The White House did not let a single news cycle go by before questioning that the alleged encounter between the president and Clarke had ever taken place, assigning dark motives to a man who has served four presidents, three of them Republicans.

But you don't have to be Bob Woodward to check Clarke's story out. There were other witnesses to this meeting, one of whom spoke to me.

"The conversation absolutely took place. I was there, but you can't name me," the witness said. "I was one of several people present. There was no doubt in anyone's mind that the president had Iraq on his mind, first and foremost."

This former national security council official was too terrified to go on the record - he knows how vengeful this administration can be.

He remembers the late night phone call former treasury secretary Paul O'Neill received just before he published The Price of Loyalty, his account of how the Bush White House set its sights on Iraq from day one. He was about to discover the price of disloyalty to this administration.

It was Donald Rumsfeld on the line, a man more used to authorising deadly force on the grandest scale, gently advising him that it might not be in his best interests to go public.

When O'Neill ignored him, he instantly became the target of an investigation by his former department, which claimed that he had revealed state secrets.

Bush's mantra to the international community during his inexorable march to war in 2002-2003 - you are either with us or against us - applies, with equal force, to all who serve him.

His inner circle has used fear and intimidation to keep the White House airtight. But the cracks are opening up, and those pesky facts keep resurfacing like unsightly flotsam, evidence that supports Richard Clarke's revelations.

The fact that the Pentagon pulled the fighting force most equipped for hunting down Osama bin Laden from Afghanistan in March 2002 in order to pre- position it for Iraq cannot be denied.

Fifth Group Special Forces were a rare breed in the US military: they spoke Arabic, Pastun and Dari. They had been in Afghanistan for half a year, had developed a network of local sources and alliances, and believed that they were closing in on bin Laden.

Without warning, they were then given the task of tracking down Saddam. "We were going nuts on the ground about that decision," one of them recalls.

"In spite of the fact that it had taken five months to establish trust, suddenly there were two days to hand over to people who spoke no Dari, Pastun or Arabic, and had no rapport."

Along with the redeployment of human assets came a reallocation of sophisticated hardware. The US air force has only two specially-equipped RC135 U spy planes. They had successfully vectored in on al-Qaida leadership radio transmissions and cellphone calls, but they would no longer circle over the mountains of the Pakistan/Afghanistan border.
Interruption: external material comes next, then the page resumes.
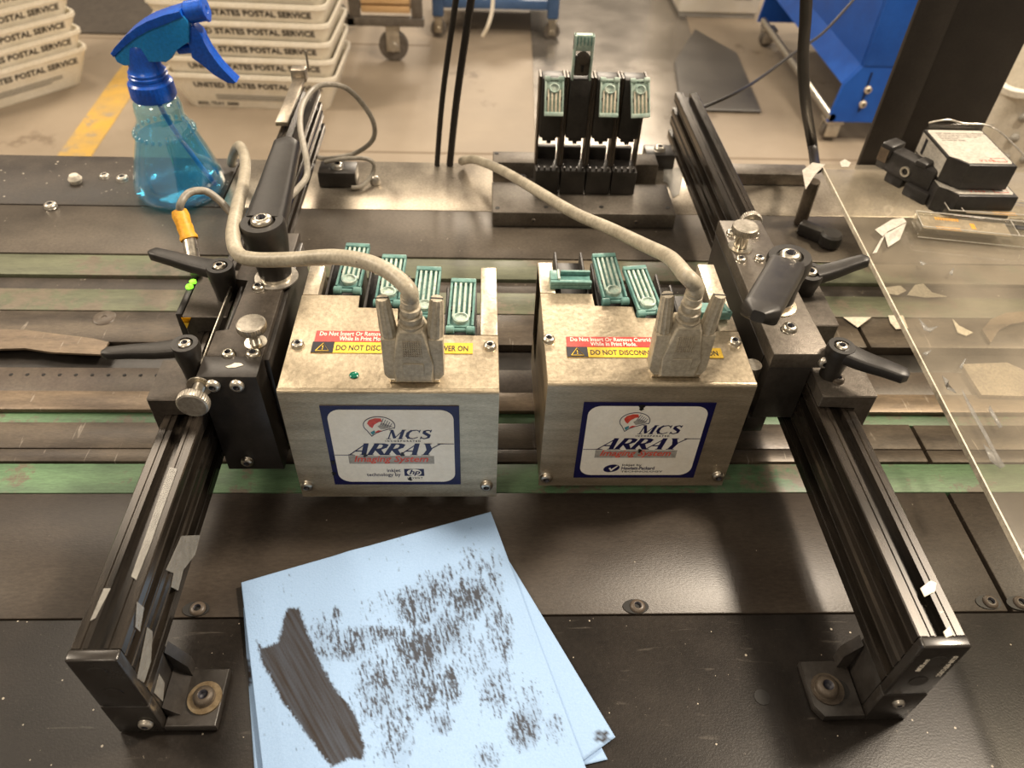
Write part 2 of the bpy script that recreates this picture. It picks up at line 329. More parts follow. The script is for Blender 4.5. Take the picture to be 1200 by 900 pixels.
def lever(parent,base,top,tip,rb,rt,w0,w1,th,m='plastic',name='clamp_lever',fat=False):
    """hub from base up to top, arm from top to tip"""
    base,top,tip=V(base),V(top),V(tip); h=(top-base).length; M=frame(base,top-base); bm=nb()
    lathe(bm,[(0,0),(rb*.75,0),(rb*.8,h*.25),(rb*.92,h*.55),(rt,h*.8),(rt,h*.94),(rt*.93,h),(rt*.6,h),(rt*.6,h-.002),(0,h-.002)],M,28)
    # arm: loft of rounded sections
    d=tip-top; L=d.length; dn=d.normalized(); side=dn.cross(V((0,0,1))).normalized(); up=side.cross(dn)
    secs=[]; K=14
    for i in range(K+1):
        t=i/K; c=top+dn*(rt*.35+(L-rt*.35)*t)-up*th*.5
        ww=w0+(w1-w0)*min(1,t*1.15); tt=th*(1-.25*t)
        if t>.93: e=math.sqrt(max(0,1-((t-.93)/.07)**2)); ww*=.35+.65*e; tt*=.6+.4*e
        if t<.12: ww*=1.0
        dip=0 if fat else -.0006*math.sin(PI*min(1,t*1.6))
        ring=[]
        for k in range(16):
            a=2*PI*k/16; ca,sa=math.cos(a),math.sin(a)
            sx=math.copysign(abs(ca)**.45,ca); sy=math.copysign(abs(sa)**.45,sa)
            ring.append(bm.verts.new(c+side*sx*ww/2+up*(sy*tt/2+dip)))
        secs.append(ring)
    bm.faces.new(secs[0]); bm.faces.new(secs[-1][::-1])
    for A,B in zip(secs,secs[1:]):
        for k in range(16): bm.faces.new((A[k],A[(k+1)%16],B[(k+1)%16],B[k]))
    o=obj(name,bm,M_[m],parent,smooth=40)
    screw(o,top-(top-base).normalized()*.002,rt*.5,top-base,'chrome')
    return o

# ================= STRUCTURE =================
F=-.80
bm=nb(); box(bm,-6,7,-2,12,F-.1,F,0); fl=struct(obj('floor',bm,M_['concrete'],smooth=0))
bm=nb(); prism(bm,[(-1.275,1.9),(-1.175,1.9),(-1.21,2.9),(-1.22,3.6),(-1.31,3.6),(-1.31,2.8)],F,F+.0015); 
obj('painted_line',bm,M_['floorpaint'],fl)
# joints between floor slabs
bm=nb(); box(bm,-.6,2.2,2.26,2.268,F,F+.001,0); box(bm,-4,-.2,3.13,3.138,F,F+.001,0); obj('slab_joint',bm,mat('joint_filler',(.2,.15,.1),rough=.8),fl)
t=tag(obj('floor_mat',prism(nb(),[(-3.2,3.17),(-1.30,3.17),(-1.42,3.62),(-1.0,5.2),(-3.2,5.2)],F,F+.008,bev=.002),M_['rubbermat']),'black brown rubber floor mat behind the left stack of postal trays','mat')
t=tag(obj('floor_sheet',prism(nb(),[(.15,1.4),(.60,1.4),(.685,2.60),(.86,3.1),(.99,4.6),(.24,4.6),(.20,3.0)],F,F+.004,bev=.001),M_['greymat']),'glossy grey sheet on the floor beyond the cartridge dock','floor sheet')
t=tag(obj('floor_mat',prism(nb(),[(.70,2.59),(.985,2.585),(1.02,3.1),(.90,3.35),(.75,3.0)],F+.004,F+.014,bev=.003),mat('worn_black_mat',(.06,.055,.05),(.09,.082,.072),.3,.45,scale=8)),'black trapezoid rubber mat on the floor left of the blue bin','mat')

# ================= MACHINE BED =================
bed=thing('conveyor_bed','dark worn steel conveyor table with green belts running across','conveyor')
XL,XR=-1.05,1.05
def yr(y,x=100): return at(x,y,0).y
def slab(name,m,y0,y1,z0,z1,x0=XL,x1=XR,bev=.0008,label=None):
    return obj(name,box(nb(),x0,x1,y0,y1,z0,z1,bev),m,bed,label)
Yfm=.2205; B1a,B1b=.3085,.3325; 
y_b2a,y_b2b=yr(493),yr(481); y_ta=yr(459); y_pa=yr(430); y_ra=yr(400); y_b3a,y_b3b=yr(362),yr(337); y_b4a=yr(320.5); y_b4b=yr(297); y_rp=yr(241); y_far=.735
slab('under_frame',M_['dark'],-.25,y_far-.004,-.14,-.0115,bev=0)
slab('front_plate',M_['front'],-.25,Yfm-.0004,-.011,0)
slab('middle_plate',M_['middle'],Yfm+.0004,B1a-.0012,-.011,0,x1=.3085)
slab('middle_plate',M_['middle'],Yfm+.0004,B1a-.0012,-.011,-.0004,x0=.3115)
slab('belt',M_['belt'],B1a,B1b,-.011,-.0012,bev=.0005,label='wide bright green belt nearest the front')
ym=yr(525)
for a,b in ((B1b+.0012,ym-.0003),(ym+.0003,y_b2a-.001)):
    slab('cross_strip',M_['strip'],a,b,-.011,-.0002,x1=.3085); slab('cross_strip',M_['strip'],a,b,-.011,-.0008,x0=.3115)
slab('belt',M_['belt'],y_b2a,y_b2b+.006,-.011,-.0028,bev=.0005,label='narrow bright green belt')
slab('cross_strip',M_['tanstrip'],y_b2b,y_ta,-.0025,.0012,label='scuffed tan strip')
pb=slab('perforated_bar',M_['holes'],y_ta+.0004,y_pa,-.011,-.0004)
bm=nb(); yh=yr(439); dx=(at(119,439).x-at(100,439).x)
for i in range(70):
    x=XL+.03+i*dx
    if x<XR: cyl(bm,.0014,-.0006,-.0002,T(x,yh,0),10)
obj('hole_row',bm,M_['dark'],pb,stuff=True)
slab('plate_step',M_['anod'],y_pa+.001,y_ra,-.011,-.008)
slab('cross_plate',M_['strip'],y_ra+.0003,y_b3a-.0018,-.011,-.0006,x1=.3085); slab('cross_plate',M_['strip'],y_ra+.0003,y_b3a-.0018,-.011,-.0006,x0=.3115)
slab('belt',M_['beltdim'],y_b3a,y_b3b,-.011,-.0012,bev=.0005,label='dusty olive green belt')
slab('plate_step',M_['rearblack'],y_b3b+.0005,y_b4a-.001,-.011,-.004)
slab('belt',M_['beltdim'],y_b4a,y_b4b,-.011,-.0012,bev=.0005,label='dusty olive green belt farthest from the front')
slab('rear_plate',M_['rear'],y_b4b+.0006,y_rp,-.011,0)
slab('rear_bar',M_['rearblack'],y_rp+.0005,y_far,-.011,.0006,x1=-.245,label='grimy black rear bar')
slab('steel_strip',M_['steelpl'],y_rp+.0005,y_far,-.011,0,x0=-.244)
# warped strip lying in the gap at the left
bm=nb(); pa=[(-2,387),(30,387),(70,392),(110,397),(128,401),(120,416),(60,413),(30,408),(-2,409)]
prism(bm,[tuple(at(x,y,.0008).xy) for x,y in [(-60,384)]+pa[1:8]+[(-60,411)]],-.0006,.0012,bev=.0003); obj('warped_strip',bm,M_['tanstrip'],bed,'bent tan strip lying in the gap')
# flush screws of the bed
for px,py in ((232,714),(747,711),(1160,706),(1196,707)):
    p=at(px,py,0); o=obj('screw_hole',lathe(nb(),[(0,-.0001),(.0075,-.0001),(.0075,.0002),(0,.0002)],T(p.x-.001,p.y,.0003)@Matrix.Diagonal((1,.62,1,1)),20),M_['dark'],bed); screw(bed,(p.x,p.y,-.0012),.0046,m='holes')
for px,py,r in ((122,372,.011),(60,243,.006),(123,208,.005),(144,211,.006),(893,817,.004)):
    p=at(px,py,0)
    if px==893: obj('drilled_hole',cyl(nb(),.0042,0,.0003,T(p.x,p.y,0),16),M_['dark'],bed); continue
    screw(bed,(p.x,p.y,.0004),r*.95,m='zinc') if px!=122 else obj('flat_screw',lathe(nb(),[(0,-.0002),(.0018,-.0002),(.0022,.0004),(.0075,.0004),(.0088,-.0003),(.0092,-.001)],T(p.x,p.y,0),28),M_['holes'],bed,'wide flat worn screw')
p=at(88,210,.004); tag(obj('round_bead',lathe(nb(),[(0,0),(.005,0),(.0065,.004),(.004,.008),(0,.009)],T(p.x,p.y,.0006),16),M_['paper']),'small round pale stopper on the black rear bar left of the spray bottle','stopper')

# ================= RAILS =================
def rail_profile(w,h,z0):
    """outer loop of a slotted extrusion, x from 0..w, z from z0..h, slots on top (1) and sides (2)"""
    p=[]; s=.0034; d=.005
    cx=w/2
    p+=[(0,z0),(cx-s,z0),(cx-s,z0+d),(cx+s,z0+d),(cx+s,z0),(w,z0)]
    H=h-z0
    for c in (z0+H*.25,z0+H*.75):
        p+=[(w,c-s-.0022),(w-.0007,c-s-.0019),(w-.0007,c-s-.0010),(w,c-s-.0007),(w,c-s),(w-d,c-s),(w-d,c+s),(w,c+s),(w,c+s+.0007),(w-.0007,c+s+.001),(w-.0007,c+s+.0019),(w,c+s+.0022)]
        if c<z0+H*.5: p+=[(w,z0+H*.5-.0016),(w-.0012,z0+H*.5),(w,z0+H*.5+.0016)]
    p+=[(w,h-.0006),(w-.0006,h),(cx+s+.0035,h),(cx+s+.0031,h-.0006),(cx+s+.0022,h-.0006),(cx+s+.0018,h),(cx+s,h),(cx+s,h-d),(cx-s,h-d),(cx-s,h),(cx-s-.0018,h),(cx-s-.0022,h-.0006),(cx-s-.0031,h-.0006),(cx-s-.0035,h),(.0006,h),(0,h-.0006)]
    for c in (z0+H*.75,z0+H*.25):
        p+=[(0,c+s+.0022),(.0007,c+s+.0019),(.0007,c+s+.0010),(0,c+s+.0007),(0,c+s),(d,c+s),(d,c-s),(0,c-s),(0,c-s-.0007),(.0007,c-s-.001),(.0007,c-s-.0019),(0,c-s-.0022)]
        if c>z0+H*.5: p+=[(0,z0+H*.5+.0016),(.0012,z0+H*.5),(0,z0+H*.5-.0016)]
    return p
def build_rail(label,x0,w,ya,yb,ztop,rz,mirror):
    t=thing('slotted_rail',label,'rail',(x0,ya,0),rz,'pair of support rails')
    Wm=W[t]
    bm=nb(); pr=rail_profile(w,ztop,.032)
    prism(bm,[(x,z) for x,z in pr],0,-(yb-ya),Wm@T(0,.002,0)@R(PI/2,'X'))
    obj('extrusion',bm,M_['rail'],t,smooth=0)
    # end cap with foot
    bm=nb(); box(bm,-.0004,w+.0004,-.004,.0018,.030,ztop+.0006,.0012,Wm,3)
    box(bm,-.0004,w+.0004,-.0042,.0018,.0004,.0297,.0008,Wm)
    cap=obj('end_cap',bm,M_['cap'],t)
    bm=nb(); fx0,fx1=(w+.0006,w+.026) if not mirror else (-.026,-.0006)
    a,b=(fx0,fx1)
    c=.004
    pts=[(a,-.004),(b,-.004),(b,.026),(a,.026)]
    if mirror: pts=[(a+c,-.004),(b,-.004),(b,.026),(a,.026),(a,c-.002)]
    prism(bm,pts,.0004,.006,Wm,bev=.0008,seg=2)
    if not mirror: prism(bm,[(w+.0006,.0),(w+.0075,.0),(w+.0006,.009)],-.026,-.0018,Wm@R(PI/2,'X')@T(0,.006,0))
    box(bm,0,w,.002,.026,.0004,.0315,.0008,Wm)
    if mirror: 
        prism(bm,[(-.0006,0),(-.007,0),(-.007,.012),(-.0006,.024)],-.028,-.022,Wm@R(PI/2,'X')@T(0,.006,0))
    else:
        prism(bm,[(w+.0006,0),(w+.008,0),(w+.008,.010),(w+.0006,.026)],-.028,-.022,Wm@R(PI/2,'X')@T(0,.006,0))
    ft=obj('foot_bracket',bm,M_['anod'],t)
    cx=(a+b)/2+(.004 if not mirror else -.003); q=Wm@V((cx,.010,.006))
    wr=.0085
    ws=obj('washer',lathe(nb(),[(.003,0),(wr,0),(wr,.0013),(.003,.0013)],T(*q),28),M_['brass' if not mirror else 'strip'],t)
    if not mirror:
        screw(t,q+V((0,0,.0013)),.0055,m='strip')
    else:
        obj('slot_hole',lathe(nb(),[(0,0),(.0042,0),(.0042,.0004),(0,.0004)],T(*(q+V((.0075,.0,.0))))@Matrix.Diagonal((1,1.2,1,1)),16),M_['dark'],t)
        screw(t,q+V((-.001,0,.0013)),.0062,m='strip')
    return t,Wm
railL,WL=build_rail('left black slotted aluminium rail with a brass coloured washer on its foot',-.1775,.022,.1625,.735,.0758,-.0008,False)
railR,WR=build_rail('right black slotted aluminium rail with white lettering on its end cap',.2000,.0222,.1635,.735,.0785,.0165,True)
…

The Bush White House has banked on all who were privy to these details keeping the code of silence. But too many people outside the White House sphere of influence are too well informed, be they commandos on the ground or career civil servants at the state department and CIA.

Some have come forward, risking the ire of the Bushies. Many more are considering it, weighing their conscience alongside their sense of self-preservation. Several who are talking are doing so on the condition of anonymity.
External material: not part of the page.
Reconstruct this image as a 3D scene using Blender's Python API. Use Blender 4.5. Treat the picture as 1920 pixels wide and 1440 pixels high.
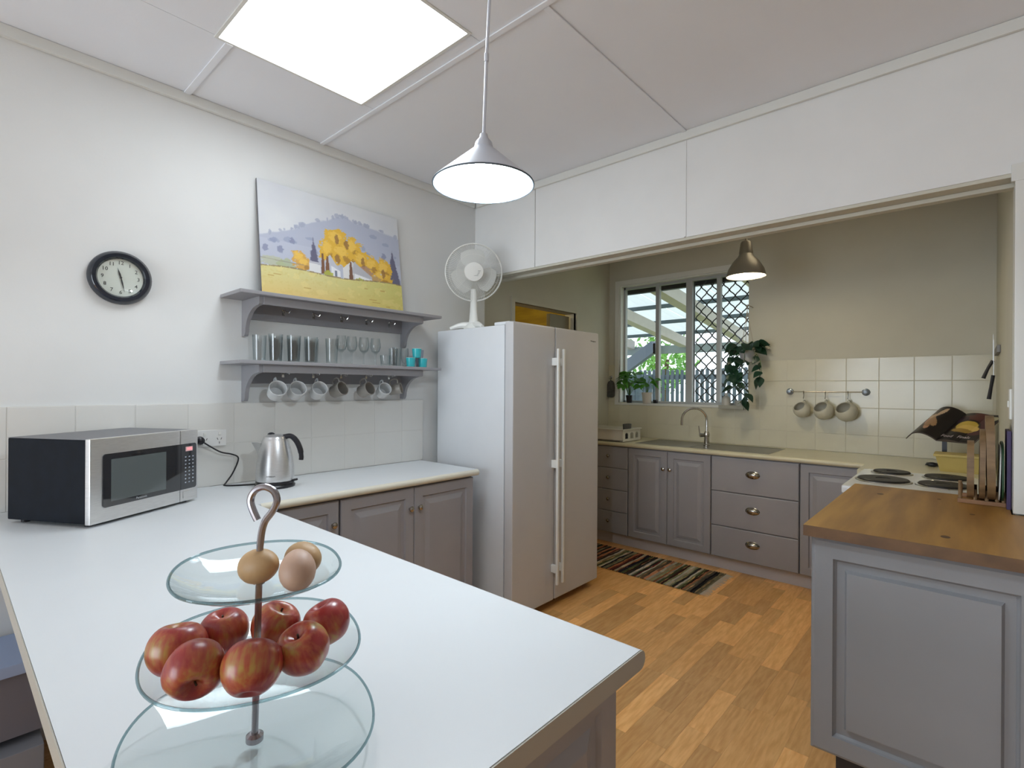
import bpy, bmesh, math, random
import numpy as np
from mathutils import Matrix, Vector, Euler
for o in list(bpy.data.objects): bpy.data.objects.remove(o)
random.seed(7)
S = bpy.context.scene; COL = S.collection
PI = math.pi; rad = math.radians
# ---------------------------------------------------------------- camera
YAW, ROLL, F, HY = rad(41.90), rad(.332), 963.5, 6.43
fw = Vector((-math.sin(YAW), math.cos(YAW), 0)); r0 = Vector((math.cos(YAW), math.sin(YAW), 0)); u0 = Vector((0, 0, 1))
rr = r0*math.cos(ROLL)+u0*math.sin(ROLL); uu = u0*math.cos(ROLL)-r0*math.sin(ROLL)
cam = bpy.data.cameras.new('camera'); co = bpy.data.objects.new('camera', cam); COL.objects.link(co)
M = Matrix((rr, uu, -fw)).transposed().to_4x4(); M.translation = (0, 0, 1.37); co.matrix_world = M
cam.sensor_width = 36; cam.lens = F/1920*36; cam.shift_y = HY/1920; cam.clip_start = .02
S.camera = co
# ---------------------------------------------------------------- world, lights, exposure
S.view_settings.view_transform = 'Standard'; S.view_settings.look = 'None'
S.view_settings.exposure = 0.0; S.view_settings.gamma = 1; S.view_settings.use_curve_mapping = False
W = bpy.data.worlds.new('sky'); S.world = W; W.use_nodes = True
nt = W.node_tree; bg = nt.nodes['Background']
bg.inputs[0].default_value = (.86, .93, 1, 1); bg.inputs[1].default_value = 1.9
SKYLIGHT, PEND1, PEND2, ROOMFILL, KITFILL = 10.5, 17, 7, 86, 1.2
def light(name, kind, loc, power, col, size=.1, sy=None, rot=(0, 0, 0)):
    l = bpy.data.lights.new(name, kind); l.energy = power; l.color = col
    if kind == 'AREA':
        l.shape = 'RECTANGLE'; l.size = size; l.size_y = sy or size
    else: l.shadow_soft_size = size
    o = bpy.data.objects.new(name, l); o.location = loc; o.rotation_euler = rot; COL.objects.link(o); return o
light('rear_room_fill', 'AREA', (-1.2, -3.62, 1.15), ROOMFILL, (.79, .895, 1), 2.2, 2.1, (rad(90), 0, 0))  # added fill from behind the camera, through an unseen window opening
sun = bpy.data.lights.new('sun', 'SUN'); sun.energy = 3.0; sun.angle = rad(2); sun.color = (1, .96, .9)
so = bpy.data.objects.new('sun', sun); so.rotation_euler = Vector((-.5, .8, 1.3)).to_track_quat('Z', 'Y').to_euler(); COL.objects.link(so)
light('pendant_bulb_front', 'POINT', (-.962, .955, 1.914), PEND1, (.80, .91, 1), .012)
light('pendant_bulb_kitchen', 'POINT', (-1.09, 3.46, 2.094), PEND2, (1, .88, .64), .02)
light('kitchen_fill', 'POINT', (-.9, 3.5, 2.5), KITFILL, (1, .88, .64), .15)  # added weak warm fill, no ceiling lamp hangs here
light('hall_light', 'POINT', (-3.6, 3.5, 2.2), 14, (1, .82, .4), .1)  # warm point light inside the hall, no fixture modelled
# ---------------------------------------------------------------- helpers
def s2l(c):
    return tuple((x/12.92 if x <= .04045 else ((x+.055)/1.055)**2.4) for x in c)
def mat(name, col, rough=.5, metal=0, spec=.5, noise=0, nscale=8, bump=0, bscale=60, emis=None, estr=0, stretch=(1, 1, 1), coat=0, col2=None, rnd=0, sub=0):
    m = bpy.data.materials.new(name); m.use_nodes = True; n = m.node_tree; L = n.links
    b = n.nodes['Principled BSDF']; b.inputs['Base Color'].default_value = (*col, 1)
    b.inputs['Roughness'].default_value = rough; b.inputs['Metallic'].default_value = metal
    b.inputs['Specular IOR Level'].default_value = spec; b.inputs['Coat Weight'].default_value = coat
    if emis: b.inputs['Emission Color'].default_value = (*emis, 1); b.inputs['Emission Strength'].default_value = estr
    tc = n.nodes.new('ShaderNodeTexCoord'); mp = n.nodes.new('ShaderNodeMapping'); mp.inputs['Scale'].default_value = stretch
    L.new(tc.outputs['Object'], mp.inputs[0]); vec = mp.outputs[0]
    if rnd or col2:
        oi = n.nodes.new('ShaderNodeObjectInfo'); ad = n.nodes.new('ShaderNodeVectorMath'); ad.operation = 'ADD'
        sc = n.nodes.new('ShaderNodeVectorMath'); sc.operation = 'SCALE'; sc.inputs[3].default_value = 37
        cb = n.nodes.new('ShaderNodeCombineXYZ')
        for i in range(3): L.new(oi.outputs['Random'], cb.inputs[i])
        L.new(cb.outputs[0], sc.inputs[0]); L.new(mp.outputs[0], ad.inputs[0]); L.new(sc.outputs[0], ad.inputs[1]); vec = ad.outputs[0]
    if noise or col2:
        nz = n.nodes.new('ShaderNodeTexNoise'); nz.inputs['Scale'].default_value = nscale; nz.inputs['Detail'].default_value = 6
        L.new(vec, nz.inputs['Vector'])
        mx = n.nodes.new('ShaderNodeMix'); mx.data_type = 'RGBA'
        c2 = col2 if col2 else tuple(x*(1-noise) for x in col)
        mx.inputs['A'].default_value = (*col, 1); mx.inputs['B'].default_value = (*c2, 1)
        mr = n.nodes.new('ShaderNodeMapRange'); mr.inputs[1].default_value = .35; mr.inputs[2].default_value = .65
        L.new(nz.outputs['Fac'], mr.inputs[0]); L.new(mr.outputs[0], mx.inputs['Factor'])
        out = mx.outputs['Result']
        if rnd:
            hs = n.nodes.new('ShaderNodeHueSaturation'); r2 = n.nodes.new('ShaderNodeMapRange')
            r2.inputs[3].default_value = 1-rnd; r2.inputs[4].default_value = 1+rnd
            L.new(oi.outputs['Random'], r2.inputs[0]); L.new(r2.outputs[0], hs.inputs['Value']); L.new(out, hs.inputs['Color']); out = hs.outputs[0]
        L.new(out, b.inputs['Base Color'])
    if bump:
        n2 = n.nodes.new('ShaderNodeTexNoise'); n2.inputs['Scale'].default_value = bscale; n2.inputs['Detail'].default_value = 4
        L.new(vec, n2.inputs['Vector'])
        bp = n.nodes.new('ShaderNodeBump'); bp.inputs['Strength'].default_value = bump; bp.inputs['Distance'].default_value = .002
        L.new(n2.outputs['Fac'], bp.inputs['Height']); L.new(bp.outputs[0], b.inputs['Normal'])
    return m
def clear(name, tint, edge, blend=.35, gl=.9, rough=0.01):
    """thin clear glass: transparent, mirror-like towards grazing angles"""
    m = bpy.data.materials.new(name); m.use_nodes = True; n = m.node_tree; L = n.links
    n.nodes.remove(n.nodes['Principled BSDF']); out = n.nodes['Material Output']
    tr = n.nodes.new('ShaderNodeBsdfTransparent'); g = n.nodes.new('ShaderNodeBsdfGlossy'); g.inputs['Roughness'].default_value = rough
    g.inputs['Color'].default_value = (gl, gl, gl, 1)
    lw = n.nodes.new('ShaderNodeLayerWeight'); lw.inputs[0].default_value = blend
    mc = n.nodes.new('ShaderNodeMix'); mc.data_type = 'RGBA'; mc.inputs['A'].default_value = (*tint, 1); mc.inputs['B'].default_value = (*edge, 1)
    L.new(lw.outputs['Facing'], mc.inputs['Factor']); L.new(mc.outputs['Result'], tr.inputs[0])
    ms = n.nodes.new('ShaderNodeMixShader'); fr = n.nodes.new('ShaderNodeMath'); fr.operation = 'POWER'; fr.inputs[1].default_value = 4.5
    l2 = n.nodes.new('ShaderNodeLayerWeight'); l2.inputs[0].default_value = .5; f2 = n.nodes.new('ShaderNodeMath'); f2.operation = 'MULTIPLY_ADD'; f2.inputs[1].default_value = .80; f2.inputs[2].default_value = .045
    L.new(l2.outputs['Facing'], fr.inputs[0]); L.new(fr.outputs[0], f2.inputs[0]); L.new(f2.outputs[0], ms.inputs[0]); L.new(tr.outputs[0], ms.inputs[1]); L.new(g.outputs[0], ms.inputs[2]); L.new(ms.outputs[0], out.inputs[0])
    return m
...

But, as this campaign heats up, some will rethink and go on the record. It is becoming clear their silence might ensure that the Bush White House gets away with the central lie of its tenure - the blanket denial that it abandoned the war on terror to pursue an unrelated, pre-selected Iraq agenda.

The louder the Bush administration proclaims that it is the only qualified protector of national security, the more offensively that rings in the ears of those who know the truth. Sooner or later - and certainly before November - that truth will out.